Ein Kommentar von Mark Hübner-Weinhold

Hamburg. Eigentlich sollte die Fußball-WM nicht auch noch diesen Platz beherrschen. Eigentlich. Jetzt kommt das Aber: Dieser Steilpass der Franzosen muss einfach verwertet werden. Was ist passiert? Der französische Stürmerstar Nicolas Anelka soll den Nationaltrainer Raymond Domenech in der Halbzeitpause des Spiels gegen Mexiko mit obszönen Worten beleidigt haben. Der Verband schickte Anelka vorzeitig nach Hause. Daraufhin boykottierten die Spieler ein Training. Trainer Domenech las die Solidaritätserklärung seiner untreuen Mannschaft öffentlich vor und sortierte den Kapitän und Rebellenführer Patrice Evra aus.

Ein Stück aus dem gallischen Tollhaus. Aber ein Lehrstück. Denn diese Posse zeigt, dass eine Truppe begnadeter Fachleute noch lange kein erfolgreiches Team ist. Die einst so glorreiche Équipe Tricolore, eine Gruppe von hochbezahlten, durchtrainierten und international tätigen Vollprofis, benimmt sich wie ein Haufen Spätpubertierender, verweigert Arbeit und Gehorsam.

Doch versagt hat vor allem einer: der Chef, Trainer Domenech. Er ist die Führungskraft.
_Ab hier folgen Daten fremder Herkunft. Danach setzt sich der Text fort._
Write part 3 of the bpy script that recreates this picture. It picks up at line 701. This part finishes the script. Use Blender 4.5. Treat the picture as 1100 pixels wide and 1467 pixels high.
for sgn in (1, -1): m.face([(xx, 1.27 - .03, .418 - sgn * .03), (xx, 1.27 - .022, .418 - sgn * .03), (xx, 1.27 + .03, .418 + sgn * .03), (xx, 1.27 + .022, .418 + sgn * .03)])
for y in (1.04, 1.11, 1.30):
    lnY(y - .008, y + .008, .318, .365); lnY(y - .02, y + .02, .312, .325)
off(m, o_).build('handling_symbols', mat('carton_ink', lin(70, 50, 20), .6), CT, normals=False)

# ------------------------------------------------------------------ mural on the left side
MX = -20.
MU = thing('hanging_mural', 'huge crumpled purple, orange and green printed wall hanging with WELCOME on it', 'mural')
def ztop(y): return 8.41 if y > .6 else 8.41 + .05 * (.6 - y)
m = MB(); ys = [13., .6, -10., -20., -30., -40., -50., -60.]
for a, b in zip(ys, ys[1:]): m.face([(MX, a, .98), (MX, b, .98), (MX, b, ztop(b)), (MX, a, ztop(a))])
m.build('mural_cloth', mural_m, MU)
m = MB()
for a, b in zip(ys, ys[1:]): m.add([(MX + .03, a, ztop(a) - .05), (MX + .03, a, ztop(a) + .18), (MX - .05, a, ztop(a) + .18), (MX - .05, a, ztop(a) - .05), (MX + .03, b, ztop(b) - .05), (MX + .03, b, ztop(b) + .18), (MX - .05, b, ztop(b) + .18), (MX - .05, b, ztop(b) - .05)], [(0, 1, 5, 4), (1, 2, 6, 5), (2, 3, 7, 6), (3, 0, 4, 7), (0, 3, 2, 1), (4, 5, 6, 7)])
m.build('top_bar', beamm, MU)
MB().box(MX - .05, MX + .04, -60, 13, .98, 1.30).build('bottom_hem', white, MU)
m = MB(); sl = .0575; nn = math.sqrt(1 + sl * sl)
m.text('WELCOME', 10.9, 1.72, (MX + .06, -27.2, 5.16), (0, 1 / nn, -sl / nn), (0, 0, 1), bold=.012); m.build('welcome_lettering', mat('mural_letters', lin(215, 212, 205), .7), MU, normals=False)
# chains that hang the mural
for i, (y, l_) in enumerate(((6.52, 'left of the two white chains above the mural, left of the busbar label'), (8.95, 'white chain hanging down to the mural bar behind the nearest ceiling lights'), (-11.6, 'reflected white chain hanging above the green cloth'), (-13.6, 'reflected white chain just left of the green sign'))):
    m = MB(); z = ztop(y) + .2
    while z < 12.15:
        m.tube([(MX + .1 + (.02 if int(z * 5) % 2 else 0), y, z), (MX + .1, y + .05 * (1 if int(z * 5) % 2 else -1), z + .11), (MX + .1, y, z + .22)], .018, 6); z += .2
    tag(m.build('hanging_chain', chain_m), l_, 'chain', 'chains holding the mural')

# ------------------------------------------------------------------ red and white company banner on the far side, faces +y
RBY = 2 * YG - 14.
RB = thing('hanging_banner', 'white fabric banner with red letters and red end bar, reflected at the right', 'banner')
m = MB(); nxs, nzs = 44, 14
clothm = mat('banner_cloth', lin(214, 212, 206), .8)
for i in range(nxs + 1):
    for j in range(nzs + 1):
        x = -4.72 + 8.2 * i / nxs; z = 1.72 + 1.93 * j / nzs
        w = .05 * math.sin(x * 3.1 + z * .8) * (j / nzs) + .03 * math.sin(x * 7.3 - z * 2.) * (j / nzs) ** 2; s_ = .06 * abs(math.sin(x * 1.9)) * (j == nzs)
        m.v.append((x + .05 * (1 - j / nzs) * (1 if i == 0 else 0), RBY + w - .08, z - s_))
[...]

Ihm haben die Spieler ihre Loyalität aufgekündigt. Gegen seinen Führungsstil und seine Fachkompetenz rebellierten Anelka & Co. Übrigens hat Englands Verteidiger John Terry auch öffentlich Änderungen im Team gefordert. Doch der englische Coach Fabio Capello stutzte seinen Spieler erfolgreich zurecht - und Terry bekam keine Unterstützung aus dem Kollegenkreis. Er entschuldigte sich öffentlich und darf weiter mitmachen. Was sagt uns das?

Erstens: Uneinigkeit ist der Hauptgrund für Tatenlosigkeit, Unruhe und Misserfolg. Es wird auch in Betrieben zu viel schmutzige Wäsche in der Öffentlichkeit gewaschen. Dagegen helfen nur klare Entscheidungen, Regeln und Kommunikation.

Zweitens: Führende haben Folgende. Als Führungskraft kann ich nur erfolgreich sein, wenn Menschen mir freiwillig folgen. Formalhierarchisch der Chef zu sein, reicht nicht. Für eine Führungskraft sind Vertrauen, Kompetenz, Einfühlungsvermögen und Respekt unerlässlich. Wem das abgeht, der gehört als Chef auf die Tribüne, aber nicht ans oder aufs Spielfeld.